Kepler-22b, a "habitable" planet.
Kepler-22b, a “habitable” planet.

Artists and researchers have expressed a degree of curiosity and hopefulness in regards to potentially seeking out or making contact with extraterrestrial life. Wilson’s text wrote of the Arts Catalyst, a collaborative arts and research group which examined radio telescopes and other tools. They produced artworks based on the imagery from the use of the scientific devices and also presented the insights learned from their project through lecture. Richard Clar’s Spaceflight Dolphin takes a more blatant approach to space, launching a wire sculpture into orbit which releases dolphin signals to potential inhabited planets. In this case, we see how human culture and art is placed into the public sphere of the galaxy. I think it is inspiring to see science interact with art in a manner that is educational and visually pleasing as well.

To look at the various projects of Arts Catalyst: http://www.artscatalyst.org/projects

On the other hand, there are numerous critiques of the Search for Extra Terrestrial Intelligence (SETI), all of which challenge space research and its value. Here are several of the criticisms along with some of the potential problems that I see with an increasing interest in space exploration.

  1. The decision of seeking out alien life should be agreed upon by an educated, majority representative body. If a majority of humanity thinks that it is a bad, potentially harmful idea, then it should not be approached by any means.
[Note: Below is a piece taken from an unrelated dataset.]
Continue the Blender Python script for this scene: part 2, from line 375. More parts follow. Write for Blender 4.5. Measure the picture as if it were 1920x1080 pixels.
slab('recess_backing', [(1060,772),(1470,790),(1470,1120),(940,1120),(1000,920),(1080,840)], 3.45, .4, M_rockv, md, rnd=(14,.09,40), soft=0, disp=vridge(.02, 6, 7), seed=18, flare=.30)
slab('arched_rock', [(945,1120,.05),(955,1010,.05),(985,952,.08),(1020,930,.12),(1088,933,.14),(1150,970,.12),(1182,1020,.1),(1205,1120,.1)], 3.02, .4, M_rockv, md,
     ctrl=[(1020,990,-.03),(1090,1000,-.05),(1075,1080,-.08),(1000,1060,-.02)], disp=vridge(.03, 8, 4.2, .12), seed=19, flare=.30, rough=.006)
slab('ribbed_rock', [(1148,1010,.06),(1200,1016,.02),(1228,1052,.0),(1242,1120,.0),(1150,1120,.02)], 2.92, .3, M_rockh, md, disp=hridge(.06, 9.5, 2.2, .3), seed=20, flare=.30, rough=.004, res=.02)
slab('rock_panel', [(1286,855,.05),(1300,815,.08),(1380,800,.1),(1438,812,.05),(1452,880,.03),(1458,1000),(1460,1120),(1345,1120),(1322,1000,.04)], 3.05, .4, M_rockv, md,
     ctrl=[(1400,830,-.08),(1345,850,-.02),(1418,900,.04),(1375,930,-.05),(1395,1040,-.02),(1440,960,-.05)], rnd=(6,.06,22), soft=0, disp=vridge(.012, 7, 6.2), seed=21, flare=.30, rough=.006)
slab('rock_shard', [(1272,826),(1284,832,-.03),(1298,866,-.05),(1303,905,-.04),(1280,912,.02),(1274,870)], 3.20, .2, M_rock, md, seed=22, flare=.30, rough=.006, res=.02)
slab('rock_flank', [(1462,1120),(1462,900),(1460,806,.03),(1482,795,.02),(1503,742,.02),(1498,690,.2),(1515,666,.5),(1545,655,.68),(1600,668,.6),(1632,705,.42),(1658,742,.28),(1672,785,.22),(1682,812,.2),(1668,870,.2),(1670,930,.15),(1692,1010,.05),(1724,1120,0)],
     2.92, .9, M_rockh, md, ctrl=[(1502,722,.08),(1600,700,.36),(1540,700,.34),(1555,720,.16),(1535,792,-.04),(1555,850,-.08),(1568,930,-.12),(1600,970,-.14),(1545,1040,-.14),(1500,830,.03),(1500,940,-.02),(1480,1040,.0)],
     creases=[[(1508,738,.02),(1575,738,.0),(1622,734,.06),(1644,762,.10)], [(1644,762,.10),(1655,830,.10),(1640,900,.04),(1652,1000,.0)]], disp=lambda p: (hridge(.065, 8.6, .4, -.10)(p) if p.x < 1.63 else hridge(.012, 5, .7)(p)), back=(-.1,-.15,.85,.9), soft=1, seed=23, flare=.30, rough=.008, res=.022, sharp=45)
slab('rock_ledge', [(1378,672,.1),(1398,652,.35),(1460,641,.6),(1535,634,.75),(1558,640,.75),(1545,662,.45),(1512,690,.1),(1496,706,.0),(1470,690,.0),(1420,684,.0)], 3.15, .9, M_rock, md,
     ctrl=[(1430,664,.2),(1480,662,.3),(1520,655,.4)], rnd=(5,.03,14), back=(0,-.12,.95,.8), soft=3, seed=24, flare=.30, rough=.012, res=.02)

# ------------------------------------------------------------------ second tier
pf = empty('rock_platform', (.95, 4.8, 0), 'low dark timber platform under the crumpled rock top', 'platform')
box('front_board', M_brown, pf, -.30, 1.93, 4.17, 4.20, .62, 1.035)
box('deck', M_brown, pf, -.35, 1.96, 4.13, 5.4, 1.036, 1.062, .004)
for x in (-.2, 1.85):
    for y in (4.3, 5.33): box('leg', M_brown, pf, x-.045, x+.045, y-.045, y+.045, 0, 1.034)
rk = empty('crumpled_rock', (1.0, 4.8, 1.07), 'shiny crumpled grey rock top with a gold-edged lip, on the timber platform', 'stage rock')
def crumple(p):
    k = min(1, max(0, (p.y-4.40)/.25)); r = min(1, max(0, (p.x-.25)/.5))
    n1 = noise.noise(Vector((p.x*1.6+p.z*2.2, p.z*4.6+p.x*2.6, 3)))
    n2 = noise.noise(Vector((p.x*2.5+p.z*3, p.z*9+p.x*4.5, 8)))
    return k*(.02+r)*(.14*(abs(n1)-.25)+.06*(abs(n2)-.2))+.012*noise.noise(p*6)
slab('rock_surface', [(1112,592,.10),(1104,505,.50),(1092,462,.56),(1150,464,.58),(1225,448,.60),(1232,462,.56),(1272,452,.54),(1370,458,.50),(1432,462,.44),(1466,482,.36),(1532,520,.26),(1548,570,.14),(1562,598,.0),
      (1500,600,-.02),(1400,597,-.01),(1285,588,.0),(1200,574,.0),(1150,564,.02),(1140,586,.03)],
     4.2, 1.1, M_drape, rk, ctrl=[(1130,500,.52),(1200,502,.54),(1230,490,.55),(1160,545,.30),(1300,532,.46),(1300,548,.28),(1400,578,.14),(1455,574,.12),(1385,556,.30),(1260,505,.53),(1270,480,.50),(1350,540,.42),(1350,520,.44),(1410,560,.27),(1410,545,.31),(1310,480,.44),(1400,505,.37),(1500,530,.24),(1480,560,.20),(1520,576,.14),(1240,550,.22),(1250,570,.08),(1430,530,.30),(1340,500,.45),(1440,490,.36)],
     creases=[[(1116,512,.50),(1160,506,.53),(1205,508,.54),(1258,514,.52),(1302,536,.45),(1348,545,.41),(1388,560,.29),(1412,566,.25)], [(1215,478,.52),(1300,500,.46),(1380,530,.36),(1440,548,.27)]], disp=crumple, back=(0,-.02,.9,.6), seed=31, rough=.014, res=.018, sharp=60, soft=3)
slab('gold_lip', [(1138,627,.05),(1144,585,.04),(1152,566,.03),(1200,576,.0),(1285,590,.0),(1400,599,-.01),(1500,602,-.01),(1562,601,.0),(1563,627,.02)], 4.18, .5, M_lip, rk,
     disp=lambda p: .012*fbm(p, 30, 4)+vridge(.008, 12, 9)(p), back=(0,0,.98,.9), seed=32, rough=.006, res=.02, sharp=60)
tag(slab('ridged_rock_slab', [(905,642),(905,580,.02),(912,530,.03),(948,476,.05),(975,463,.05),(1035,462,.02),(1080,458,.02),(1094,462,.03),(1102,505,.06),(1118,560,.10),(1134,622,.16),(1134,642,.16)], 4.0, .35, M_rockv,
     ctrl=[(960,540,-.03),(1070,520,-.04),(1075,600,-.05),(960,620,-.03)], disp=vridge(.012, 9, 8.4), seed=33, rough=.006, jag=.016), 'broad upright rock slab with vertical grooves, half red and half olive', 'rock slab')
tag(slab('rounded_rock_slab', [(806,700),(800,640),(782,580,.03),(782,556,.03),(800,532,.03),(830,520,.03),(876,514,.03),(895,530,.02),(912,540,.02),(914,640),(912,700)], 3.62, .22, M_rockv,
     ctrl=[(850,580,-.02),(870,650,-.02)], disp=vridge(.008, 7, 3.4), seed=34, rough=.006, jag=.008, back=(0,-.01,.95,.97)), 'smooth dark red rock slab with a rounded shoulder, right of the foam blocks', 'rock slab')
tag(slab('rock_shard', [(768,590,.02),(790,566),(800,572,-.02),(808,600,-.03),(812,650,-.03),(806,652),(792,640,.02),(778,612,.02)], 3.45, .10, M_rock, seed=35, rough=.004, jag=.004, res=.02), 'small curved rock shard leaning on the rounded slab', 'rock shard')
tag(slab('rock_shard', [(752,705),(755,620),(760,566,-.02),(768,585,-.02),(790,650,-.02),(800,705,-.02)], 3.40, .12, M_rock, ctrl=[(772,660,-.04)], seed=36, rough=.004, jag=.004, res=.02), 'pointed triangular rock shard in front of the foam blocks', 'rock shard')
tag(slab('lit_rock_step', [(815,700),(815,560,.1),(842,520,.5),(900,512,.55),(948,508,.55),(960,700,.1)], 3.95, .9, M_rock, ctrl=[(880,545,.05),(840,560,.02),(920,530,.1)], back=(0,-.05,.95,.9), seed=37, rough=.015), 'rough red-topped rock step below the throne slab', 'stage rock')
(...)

The implications of continuing this kind of research would affect humanity on a large scale if there are results, and those affected should have a say on the matter.
  2. Steven Hawking postulated that extraterrestrial life is likely more intelligent than us, and therefore a threat. He also stated that the likelihood of us being discovered by them is much higher due to their probable greater advancements in technology. Using this kind of logic, however, you could reason that we would only discover primitive forms of life, keeping us free from harm.
  3. This kind of research is very expensive, with questionable benefit. We are a long ways from needing to relocate to a new planet, and it’s very possible that the discovery of new life could have an adverse effect on humanity due to the religious and ethical implications that would come into question.
  4. The motives for SETI may be motivated by an illogical manifest destiny mode of thought. Humanity is constantly looking for a new frontier to discover, and our consideration for other lives seems to always be on the backburner.
  5. We haven’t even discovered all that Earth has to offer. The ocean is a mystery on its own, and the amount of enthusiasm to discover its depths should be satisfied before moving on to other planets.

In this video, several different scientific perspectives consider the pros and cons of space research. https://www.youtube.com/watch?v=r-2WMJX1z84

What do you think? Do the reasons listed above damage the viability of SETI? Why or why should humanity not consider continuing space-related research?